A political science major and former co-chair of the College’s Men of Color Alliance (MOCA), Potier reserves time during AMP sessions for occasional screenings of films and documentaries on topics such as the civil rights and Chicano movements. “Some kids just don’t get the complete social history that they deserve to get or that they need to get to be productive citizens,” he says. Potier recently gave a presentation on AMP to representatives of Sovereign Bank, who were impressed with the program and awarded it a grant of $5,000.

“It’s something that I want to do,” Potier says of AMP. “It’s something that, in my heart, I think needs to be done, and I really love the kids.

“Something that we as students need to foster is a sense of having our own community service projects that are personalized by us, that we’re putting our heart into, and that we run on our own accord,” says Potier. “That’s when students will really start impacting the community.”

A march fit for a King

In celebration of Black History Month, Potier organized the “March for King,” which attracted over 100 students, and members of the faculty and administrative staff, who marched through the campus and in the surrounding neighborhood to honor the memory of Dr. Martin Luther King, Jr.

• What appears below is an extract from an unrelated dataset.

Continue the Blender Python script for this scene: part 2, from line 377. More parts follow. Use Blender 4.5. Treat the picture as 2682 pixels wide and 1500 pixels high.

“The idea of the march was to get a lot of students together to honor this man and honor his ideal about creating a better nation,” Potier says. “What better way to do that than to go outside of Trinity College and walk in the community to show that we remember his dream, and that we’re trying to continue it.”

Potier’s adviser, Assistant Professor of Political Science Stefanie Chambers, says, “The whole time he’s been at Trinity, he’s been very active. He’s really set the standard for student activism on campus.”

After graduation, Potier says he will either pursue a Ph.D. in political science or go to law school. He hopes to someday bring his passion for civil rights issues and criminal justice into the classroom or the courtroom, professionally.

“Dez can really run with different ideas,” Chambers says. “He’s trying to figure out the causes of inequality and trying to come up with solutions to those problems.”